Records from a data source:
※

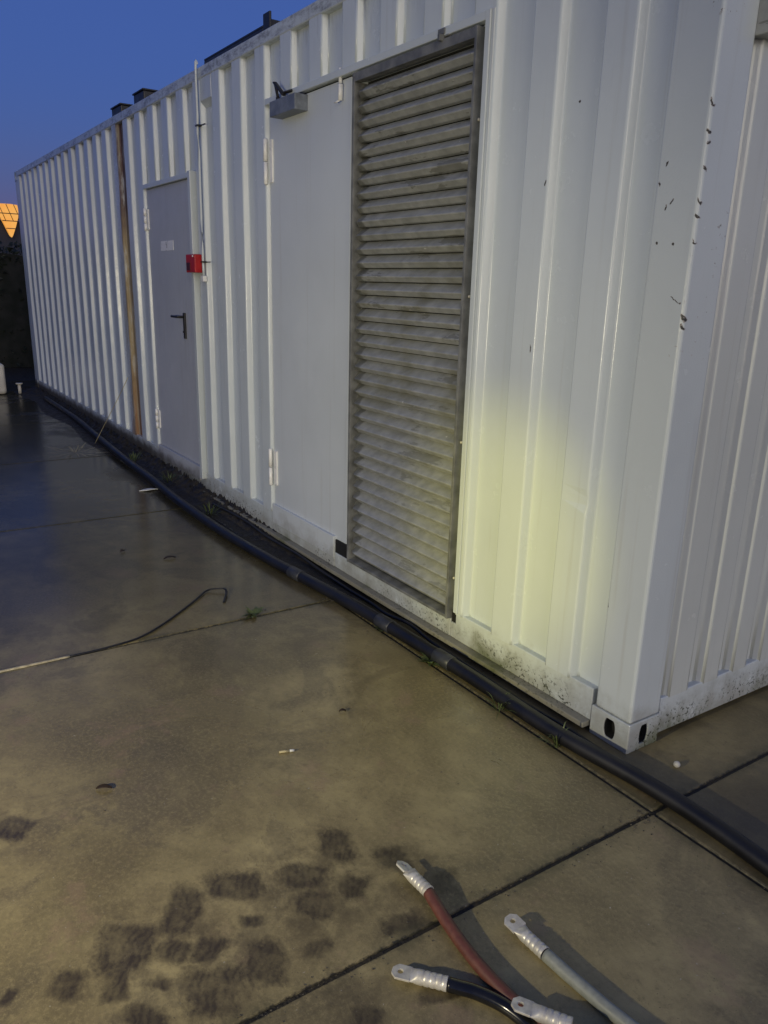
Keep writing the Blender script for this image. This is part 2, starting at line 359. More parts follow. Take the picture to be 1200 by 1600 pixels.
def rounded(P, r, n=3):         # round the corners of an open 2-D polyline
    P = [Vector((a, b)) for a, b in P]; o = [P[0]]
    for i in range(1, len(P) - 1):
        a, b, c = P[i - 1], P[i], P[i + 1]
        ra = min(r, (a - b).length * .45); rc = min(r, (c - b).length * .45)
        s = b + (a - b).normalized() * ra; e = b + (c - b).normalized() * rc
        for k in range(n + 1):
            t = k / n; o.append(s * (1 - t) ** 2 + b * 2 * t * (1 - t) + e * t * t)
    o.append(P[-1]); return [(v.x, v.y) for v in o]

# ------------------------------------------------------------------ ground
def slab(x0, x1, y0, y1):
    g = .006
    b = B(); box(b, x0 + g, x1 - g, y0 + g, y1 - g, -.12, 0); return b
XS = [-.265 + 2.05 * k for k in range(-4, 7)]; YS = [-3.925, -1.87, .185, 2.24, 4.295, 6.35, 8.405]
g = B(); box(g, -300, 300, -300, 300, -.5, -.0055); struct('ground', g, M_soil)
for i in range(len(XS) - 1):
    for j in range(len(YS) - 1):
        struct('concrete_slab', slab(XS[i] + random.uniform(-.001, .001), XS[i + 1], YS[j], YS[j + 1]), M_conc, bevel=.006, seg=2)
# soil washed against the foot of the wall
b = B(); nx, ny = 420, 16; vs = []
for i in range(nx + 1):
    x = 1.7 + 9.1 * i / nx; row = []
    wdt = .15 + .16 * min(1, max(0, (x - 1.9) / 2.5)) + .04 * math.sin(x * 3.1) + random.uniform(-.015, .015)
    amp = .075 * min(1, max(.02, (x - 1.8) / 1.6))
    for j in range(ny + 1):
        t = j / ny; z = amp * max(0, 1 - t * 1.25) ** 1.5 * (1 + random.uniform(-.45, .45)) - .004 * (t > .95)
        row.append(b.verts.new((x, -.05 + wdt * t + .02, max(z, .0015 if t < .95 else -.006))))
    vs.append(row)
for i in range(nx):
    for j in range(ny): b.faces.new((vs[i][j], vs[i + 1][j], vs[i + 1][j + 1], vs[i][j + 1])).smooth = True
struct('soil_strip', b, M_soil)

# ------------------------------------------------------------------ the container
L, WID, H = 10.79, 2.44, 2.896
box_c = thing('container', 'long white corrugated steel container with two doors, a tall louvre and a rust streak', 'container', (5.4, -1.22, 0))
P, X0 = .329, .302
def wall_profile():
    pts = [(.150, -.036)]
    for k in range(0, 32):
        a = X0 + P * k
        if a + .145 > 10.66: break
        pts += [(a - .016, -.036), (a, 0), (a + .129, 0), (a + .145, -.036)]
    pts.append((10.66, -.036)); return rounded(pts, .007, 3)
def cut(pts, xs):
    o = [pts[0]]
    for p, q in zip(pts, pts[1:]):
        for x in sorted(xs):
            if p[0] < x < q[0]:
                t = (x - p[0]) / (q[0] - p[0]); o.append((x, p[1] + t * (q[1] - p[1])))
        o.append(q)
    return o
OPEN = [(1.004, 2.919, 2.545), (4.14, 5.222, 2.29)]
prof = cut(wall_profile(), [v for o in OPEN for v in o[:2]])
b = B()
NZ = 90
def lift(x):
    return 0
for (p, q) in zip(prof, prof[1:]):
    mx = (p[0] + q[0]) / 2; z0 = .168
    for (a, c, zt) in OPEN:
        if a < mx < c: z0 = zt
    zs = [z0 + (2.832 - z0) * k / NZ for k in range(NZ + 1)] if z0 < 1 else [z0, 2.832]
    col = [[b.verts.new((x, y - .0, z)) for z in zs] for x, y in (p, q)]
    for k in range(len(zs) - 1):
        b.faces.new((col[0][k], col[0][k + 1], col[1][k + 1], col[1][k])).smooth = math.hypot(p[0] - q[0], p[1] - q[1]) < .009
bmesh.ops.remove_doubles(b, verts=b.verts, dist=.0004)
# the small dent low on the panel by the corner, and gentle waviness of the sheet
for v in b.verts:
    x, y, z = v.co
    v.co.y -= .016 * math.exp(-((z - .862) / .016) ** 2) * max(0, min(1, (x - .29) / .02)) * max(0, min(1, (.42 - x) / .08)) + .004 * math.exp(-((z - .82) / .05) ** 2 - ((x - .35) / .05) ** 2) * -1
    v.co.y += .0016 * math.sin(x * 2.3 + z * 1.9) * math.sin(z * 3.1 + x)
obj('side_panel', b, M_wall, box_c, solid=.003)
# added black sheet: stops light leaks and reads as shade in the gaps
obj('shade_backing', bx(.17, 10.6, -.12, -.10, .05, 2.82), M_dark, box_c)
b = B(); box(b, .17, 10.62, -.075, .004, 2.829, 2.896)
obj('top_rail', b, M_frame, box_c, bevel=.006)
b = B()
for x0, x1, zt in ((.182, 1.006, .175), (1.0432, 1.9998, .131), (2.1222, 10.6, .175)): box(b, x0, x1, -.09, -.004, .045, zt)
for x0, x1, zt in ((1.0062, 1.043, .118), (2.0, 2.122, .130)): box(b, x0, x1, -.09, -.006, .045, zt)
obj('bottom_rail', b, M_frame, box_c, bevel=.004)
obj('rail_lip', bx(.182, 10.6, -.088, .034, .022, .0445), M_lip, box_c, bevel=.003)
for q in ((2.001, 2.121, -.06, -.012, .1185, .205), (1.0065, 1.0425, -.06, -.012, .1185, .1745)): obj('hole_shade', bx(*q), M_dark, box_c)  # black boxes fill the rail holes in place of their shade
def casting(x0, x1, y0, y1, z0, z1):
    b = B()
    def face_hole(o, u, v, n, w, h, hole):
        o, u, v, n = map(Vector, (o, u, v, n)); ring = []; K = 24
        out_ = [o, o + u * w, o + u * w + v * h, o + v * h]
        c = o + u * w * .5 + v * h * .52
        inn = [c + u * hole[0] * math.cos(2 * math.pi * k / K) + v * max(-hole[1] * .8, min(hole[1] * .8, hole[1] * math.sin(2 * math.pi * k / K))) for k in range(K)]
        ov = [b.verts.new(p) for p in out_]; iv = [b.verts.new(p) for p in inn]
        es = [b.edges.new((ov[i], ov[(i + 1) % 4])) for i in range(4)] + [b.edges.new((iv[i], iv[(i + 1) % K])) for i in range(K)]
        bmesh.ops.triangle_fill(b, use_beauty=True, edges=es)
        hv = [b.verts.new(p - n * .006) for p in inn]; jv = [b.verts.new(p - n * .05) for p in inn]
        for i in range(K):
            b.faces.new((iv[i], iv[(i + 1) % K], hv[(i + 1) % K], hv[i])); b.faces.new((hv[i], hv[(i + 1) % K], jv[(i + 1) % K], jv[i])).material_index = 1
        b.faces.new(jv).material_index = 1  # inside of the hole painted black as its shade
    w, d, h = x1 - x0, y1 - y0, z1 - z0
    for o, u, v, n, ww, hh in (((x0, y1, z0), (1, 0, 0), (0, 0, 1), (0, 1, 0), w, h), ((x0, y0, z0), (0, 1, 0), (0, 0, 1), (-1, 0, 0), d, h),
                               ((x0, y0, z0), (1, 0, 0), (0, 0, 1), (0, -1, 0), w, h), ((x1, y0, z0), (0, 1, 0), (0, 0, 1), (1, 0, 0), d, h)):
        face_hole(o, u, v, n, ww, hh, (.026 if ww == w else .022, .047))
    for z in (z0, z1):
        b.faces.new([b.verts.new(p) for p in ((x0, y0, z), (x1, y0, z), (x1, y1, z), (x0, y1, z))])
    bmesh.ops.remove_doubles(b, verts=b.verts, dist=.0003)
    return b
for x0 in (-.003, L - .175):
    for y0 in (-.165, -WID + .003 - .003):
        for z0 in (0, H - .114):
            obj('corner_casting', casting(x0, x0 + .178, y0, y0 + .168, z0, z0 + .117), [M_frame, M_dark], box_c, bevel=.004)
for x0 in (0, L - .166):
    for y0 in (-.162, -WID):
        obj('corner_post', bx(x0, x0 + .163, y0, y0 + .162, .1175, 2.781), M_frame, box_c, bevel=.011, seg=3)
# end wall: narrower corrugation, running back from the corner
pts = [(-.150, .022), (-.186, .022), (-.205, .002)]
y = -.205
pts += [(-.318, .002), (-.338, .030)]
k = 0
while y > -2.2:
    e = -.503 - .185 * k
    pts += [(e + .115, .030), (e + .095, .002), (e, .002), (e - .020, .030)]
    y = e; k += 1
pts += [(-2.30, .030)]
pr = rounded(pts, .008, 3); b = B()
zs = [.168 + (2.83 - .168) * k / 10 for k in range(11)]
for (p, q) in zip(pr, pr[1:]):
    col = [[b.verts.new((x, yy, z)) for z in zs] for yy, x in (p, q)]
    for k in range(10): b.faces.new((col[0][k], col[0][k + 1], col[1][k + 1], col[1][k])).smooth = math.hypot(p[0] - q[0], p[1] - q[1]) < .009
bmesh.ops.remove_doubles(b, verts=b.verts, dist=.0004)
obj('end_panel', b, M_end, box_c, solid=-.003)
b = B(); box(b, .003, .09, -2.27, -.1655, .03, .175); obj('end_rail', b, M_frame, box_c, bevel=.004)
b = B(); box(b, .003, .09, -2.27, -.1655, 2.80, 2.894); obj('end_rail', b, M_frame, box_c, bevel=.004)
obj('shade_backing', bx(.07, .09, -2.3, -.12, .178, 2.79), M_dark, box_c)  # black sheet added against light leaks at the end
obj('roof', bx(.05, L - .05, -WID + .05, -.078, 2.86, 2.885), M_roof, box_c)
obj('back_panel', bx(.17, L - .17, -WID + .01, -WID + .05, .03, 2.85), M_wall, box_c)
obj('far_end_panel', bx(L - .06, L - .01, -WID + .17, -.17, .03, 2.85), M_wall, box_c)
# flush ventilator cover in one of the upper recesses
b = B(); prism(b, [(3.727, -.036, 2.831), (3.727, -.001, 2.831), (3.727, -.001, 2.70), (3.727, -.036, 2.66)], (.186, 0, 0)); obj('vent_cover', b, M_frame, box_c, bevel=.003)
# end-wall ventilator (its lower corner shows at the top right)
ev = obj('end_vent', bx(-.045, .03, -.60, -.157, 2.292, 2.74), M_galv, box_c, bevel=.004)
for k in range(7):
    z = 2.34 + .055 * k; b = B(); prism(b, [(-.046, -.56, z), (-.062, -.56, z - .005), (-.046, -.56, z + .04)], (0, .36, 0)); obj('vent_blade', b, M_galv, ev)

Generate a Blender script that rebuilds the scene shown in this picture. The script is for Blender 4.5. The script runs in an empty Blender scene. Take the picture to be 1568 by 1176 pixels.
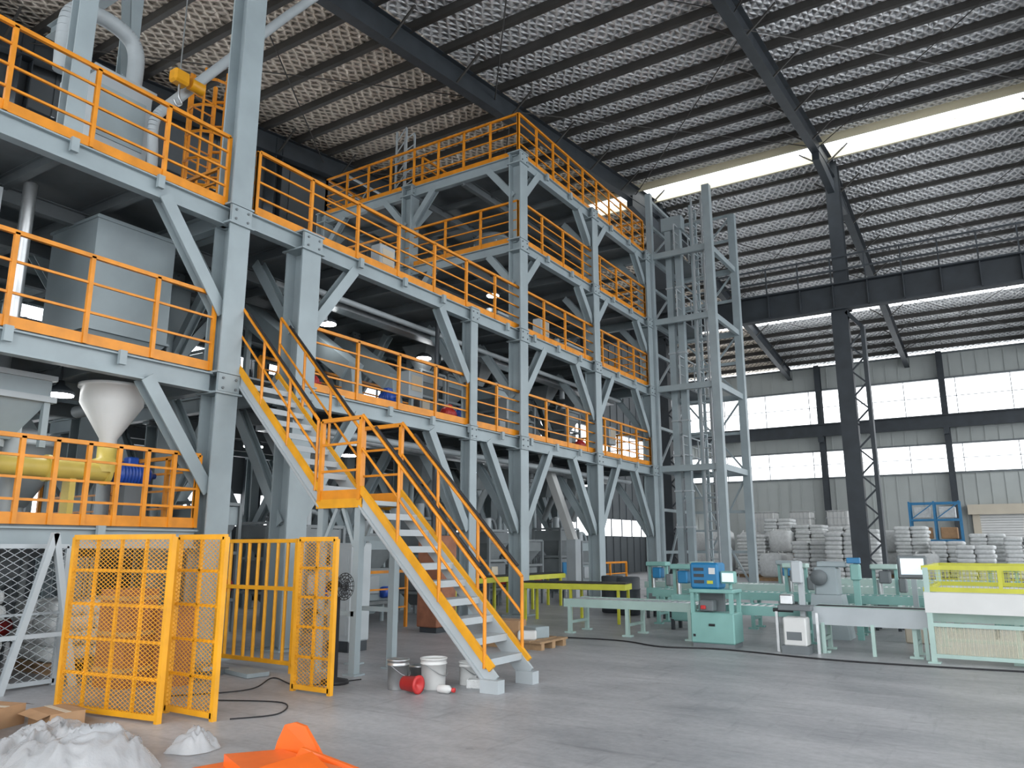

※

**SHORT EXERCISE:** Repeat the listing above exactly from its first line to the line containing "struct('soil_strip', b, M_soil)", both included, and omit the pictures.

**COMPLETE OUTPUT:**
Keep writing the Blender script for this image. This is part 2, starting at line 359. More parts follow. Take the picture to be 1200 by 1600 pixels.
def rounded(P, r, n=3):         # round the corners of an open 2-D polyline
    P = [Vector((a, b)) for a, b in P]; o = [P[0]]
    for i in range(1, len(P) - 1):
        a, b, c = P[i - 1], P[i], P[i + 1]
        ra = min(r, (a - b).length * .45); rc = min(r, (c - b).length * .45)
        s = b + (a - b).normalized() * ra; e = b + (c - b).normalized() * rc
        for k in range(n + 1):
            t = k / n; o.append(s * (1 - t) ** 2 + b * 2 * t * (1 - t) + e * t * t)
    o.append(P[-1]); return [(v.x, v.y) for v in o]

# ------------------------------------------------------------------ ground
def slab(x0, x1, y0, y1):
    g = .006
    b = B(); box(b, x0 + g, x1 - g, y0 + g, y1 - g, -.12, 0); return b
XS = [-.265 + 2.05 * k for k in range(-4, 7)]; YS = [-3.925, -1.87, .185, 2.24, 4.295, 6.35, 8.405]
g = B(); box(g, -300, 300, -300, 300, -.5, -.0055); struct('ground', g, M_soil)
for i in range(len(XS) - 1):
    for j in range(len(YS) - 1):
        struct('concrete_slab', slab(XS[i] + random.uniform(-.001, .001), XS[i + 1], YS[j], YS[j + 1]), M_conc, bevel=.006, seg=2)
# soil washed against the foot of the wall
b = B(); nx, ny = 420, 16; vs = []
for i in range(nx + 1):
    x = 1.7 + 9.1 * i / nx; row = []
    wdt = .15 + .16 * min(1, max(0, (x - 1.9) / 2.5)) + .04 * math.sin(x * 3.1) + random.uniform(-.015, .015)
    amp = .075 * min(1, max(.02, (x - 1.8) / 1.6))
    for j in range(ny + 1):
        t = j / ny; z = amp * max(0, 1 - t * 1.25) ** 1.5 * (1 + random.uniform(-.45, .45)) - .004 * (t > .95)
        row.append(b.verts.new((x, -.05 + wdt * t + .02, max(z, .0015 if t < .95 else -.006))))
    vs.append(row)
for i in range(nx):
    for j in range(ny): b.faces.new((vs[i][j], vs[i + 1][j], vs[i + 1][j + 1], vs[i][j + 1])).smooth = True
struct('soil_strip', b, M_soil)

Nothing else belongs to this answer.